■ Stated exercise
Beginning with the opening line of the entries, return every line through the one containing "SUN_AZ, SUN_EL = -135.0, 26.0", both included, and nothing else. Omit pictures.

■ Material provided
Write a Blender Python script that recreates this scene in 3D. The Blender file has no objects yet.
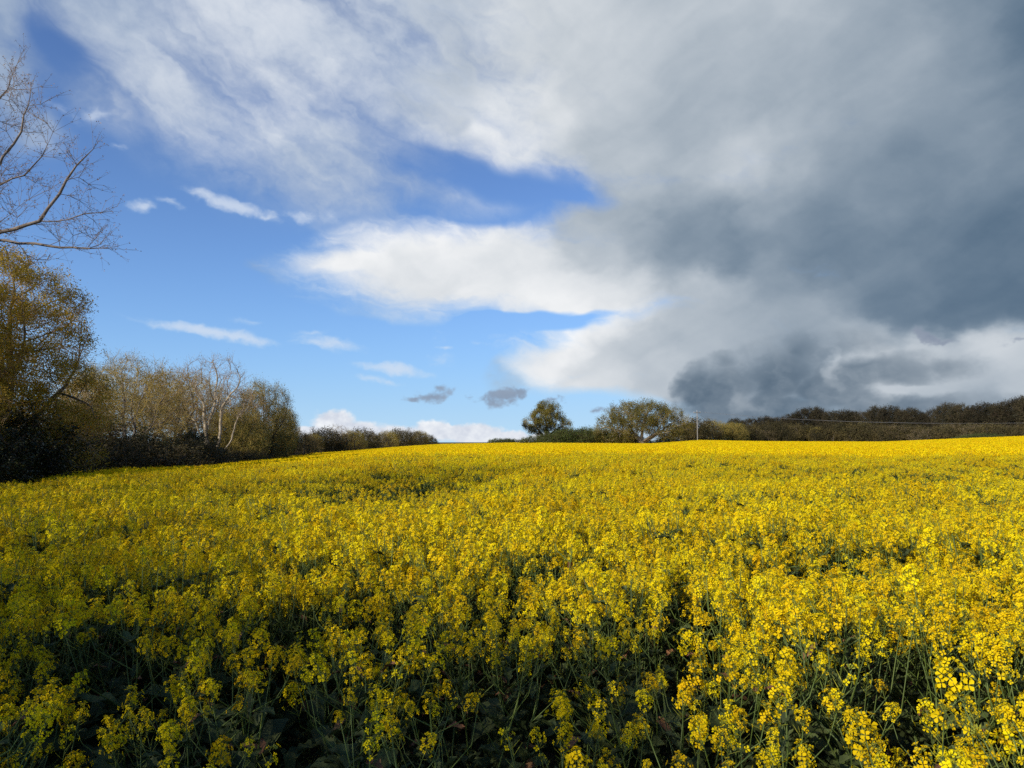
import bpy, math, random
import numpy as np
from mathutils import Vector, Matrix, Euler, kdtree

R = math.radians
scene = bpy.context.scene
col = scene.collection
F = 731.0                       # focal length of the phone lens in pixels of a 1024 wide frame
PITCH = math.atan(56.0 / F)
EYE = 1.95
SUN_AZ, SUN_EL = -135.0, 26.0   # direction the sun stands in, degrees clockwise from straight ahead


def ray(px, py):
    dx, dz = (px - 512.0) / F, (384.0 - py) / F
    c, s = math.cos(PITCH), math.sin(PITCH)
    v = Vector((dx, c - dz * s, s + dz * c))
    return v.normalized()


def azel(px, py):
    v = ray(px, py)
    return math.degrees(math.atan2(v.x, v.y)), math.degrees(math.asin(v.z))


# ------------------------------------------------------------------ camera and render settings
cam_data = bpy.data.cameras.new('camera')
cam_data.sensor_width = 36.0
cam_data.lens = F / 1024.0 * 36.0
cam_data.clip_start = 0.05
cam_data.clip_end = 6000.0
cam = bpy.data.objects.new('camera', cam_data)
col.objects.link(cam)
cam.location = (0, 0, EYE)
cam.rotation_euler = (math.pi / 2 + PITCH, 0, 0)
scene.camera = cam
scene.render.engine = 'CYCLES'
scene.view_settings.view_transform = 'Standard'
scene.view_settings.look = 'None'
scene.view_settings.exposure = 0.0
scene.view_settings.gamma = 1.0
scene.view_settings.use_curve_mapping = False
scene.cycles.max_bounces = 6
scene.cycles.diffuse_bounces = 3
scene.cycles.transmission_bounces = 3
scene.cycles.transparent_max_bounces = 4
scene.cycles.glossy_bounces = 2
scene.cycles.use_denoising = False


# ------------------------------------------------------------------ object helpers
def tag(o, label=None, cat=None, group=None, kind=None):
    if label: o['label'] = label
    if cat: o['category'] = cat
    if group: o['group'] = group
    if kind: o['kind'] = kind
    return o


def link(name, data, parent=None):
    o = bpy.data.objects.new(name, data)
    col.objects.link(o)
    if parent: o.parent = parent
    return o


def empty(name, loc, rz=0.0, sc=1.0):
    o = link(name, None)
    o.location = loc
    o.rotation_euler = (0, 0, rz)
    o.scale = (sc, sc, sc) if not hasattr(sc, '__len__') else sc
    o.empty_display_size = 0.2
    return o


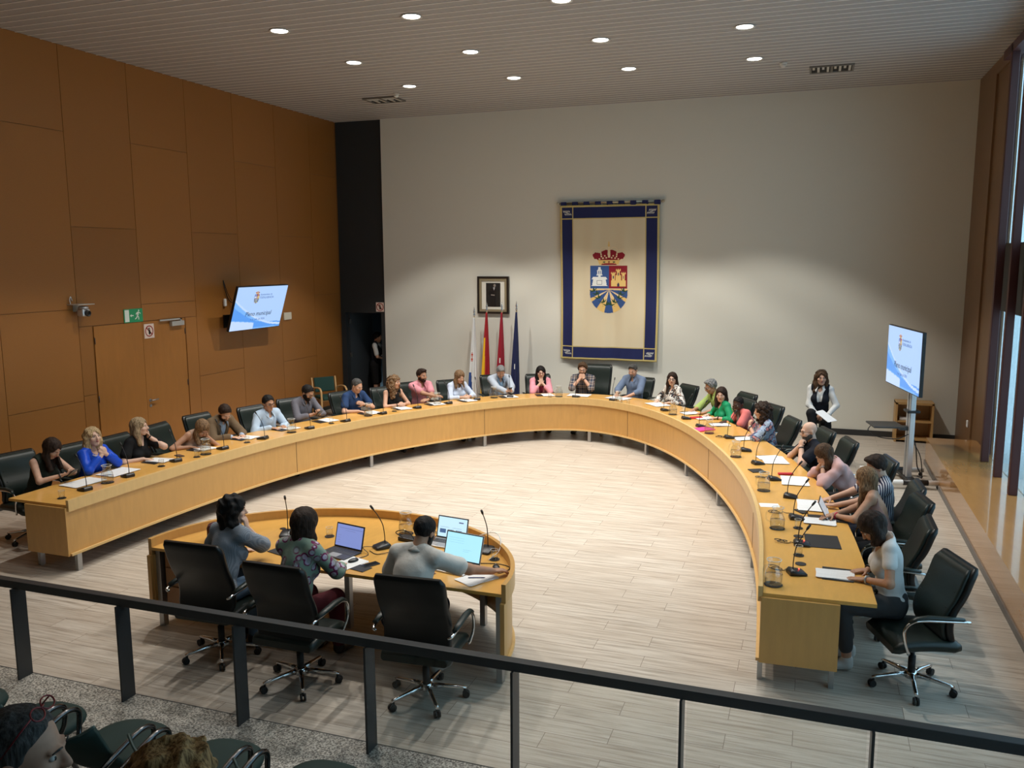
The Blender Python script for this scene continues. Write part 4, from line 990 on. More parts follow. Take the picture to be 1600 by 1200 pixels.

■ Solution to this exercise
Write a Blender Python script that recreates this scene in 3D. The Blender file has no objects yet.
import bpy, math, random
import numpy as np
from mathutils import Vector, Matrix, Euler, kdtree

R = math.radians
scene = bpy.context.scene
col = scene.collection
F = 731.0                       # focal length of the phone lens in pixels of a 1024 wide frame
PITCH = math.atan(56.0 / F)
EYE = 1.95
SUN_AZ, SUN_EL = -135.0, 26.0   # direction the sun stands in, degrees clockwise from straight ahead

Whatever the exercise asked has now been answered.